民岡さん:たしかにそれで生き残った人は、タフで適応力があると思いますし、良い経験にもなると思います。ただ、ミレニアム世代が増えてきている現在では、そのやり方は全くの逆効果だと言われています。
そんなことをされた日には、離職の方向にしか行かないらしいのです。「何で自分はこんなところに行かされたんだ?」と、いいほうには捉えてくれません。
「これはきっと会社が自分に試練を与えてくれている」といった、『巨人の星』世代の世界観は通用しないのです。
ですから、キャリアステップに関しても根拠を提示することが重要です。このような状態を描くことが、人事の責任であると言われたりしてします。
民岡さん:たとえば、マーケティングの部署に配属された人がいるとします。従来であれば、その人はマーケティング畑でずっと出世していきます。
マーケティング部長になり、マーケティング担当役員になると。一方通行の上に上がるだけのハシゴのイメージで、キャリアラダーだと言いますね。
これまでは別に悪いことではなく、最短ルートの出世街道と捉えられることも多かったでしょう。
しかしまた世代の話になってしまいますが、ミレニアル世代が中心になりつつある昨今はこれが流行らないと言われています。
人事がやるべきことは、さきほどのようなジョブ定義とスキル定義をもとにキャリアマップ、Career GPSを整備し、新しいポジションを提示することです。
「マーケティングで培ったスキル・コンピテンシーの3割は共通して活かせるから、思い切って開発をやってみないか」みたいな話ですね。
ースキル・コンピテンシーの共通項を見つけて、新しいポジションに挑戦させるということですね。
民岡さん:そういうことですね。
お伝えしたいのは、根拠のないジョブ・ローテーションはやめて、科学的に一貫性のあることをやりましょうということです。科学的根拠を示せば本人も納得感をもってそこに飛び込みやすいし、上司もアドバイスがしやすくなります。
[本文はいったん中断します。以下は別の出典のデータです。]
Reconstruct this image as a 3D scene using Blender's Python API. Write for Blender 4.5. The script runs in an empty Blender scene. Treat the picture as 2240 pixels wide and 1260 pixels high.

そこでさらに重要なのは、「人事だけが人事データを持っていてはいけない」ということです。
民岡さん:もちろん、センシティブな情報も多くあるので、全てを開示することは難しいです。
ただ、キャリアに関するデータや、保有スキルに関するデータは、人事だけが持っているべきではありません。「データの民主化」とかいう表現もあるのですが、従業員から取得したデータは元は従業員のものですよね。
入社時に提出した情報や、入社後に受けたアセスメントやサーベイの結果などは人事が吸い上げたままにせず、従業員に共有していくべきです。
自分に関するデータがないと、さきほどのキャリアの地図を自分なりに描くことができません。
また、「どの部署の誰がどんな経歴でどんな保有スキルがあるのか」という情報がわかれば、困ったときに誰に聞けばいいのかがわかり、効率よく仕事を進めることができますよね。
まずは「自分の業務のスキル定義」と「自分のスキル状態」を知ること
民岡さん:今回、多くのことについてお話させていただきましたが、データ活用のためのファーストステップとして、二つのアプローチをお伝えしたいと思います。
一つは、真正面からジョブ定義をはじめることです。こちらの定義シートなどをもとに、まずはつくってみるということですね。自分の担当領域についてであれば、明日からでもはじめられるものです。
二つめのアプローチは、職種やポジションごとに「優秀人材」とみなされている人たちに「職業的パーソナリティ診断」のようなアセスメントを受験してもらい、求められる特性や能力を特定していく、というものです。
併せて本人に対するヒアリングも実施し、求められる知識や資格、経験も割り出していきます。
まずは人事部から自ら実験的にやってみるとよいと思います。自分たちの業務から定義していくと。文字にしてみることはすぐにでもできますよね。お昼休みに考えることも可能です。
そしてセカンドステップですが、ある程度の定義をつくったら、「自分が担当している職務に対して、現状の自分は何%ぐらい満たせていると思っていますか?」というワークショップをやってみることです。
スキル定義の基準をつくり、自分のスキル状態を知ることで、重要性が実感できると思います。
そして、そういった定義・基準ができて、ようやくHRテクノロジー活用によるデータをもとにしたマッチング、真の適材適所が実現するのです。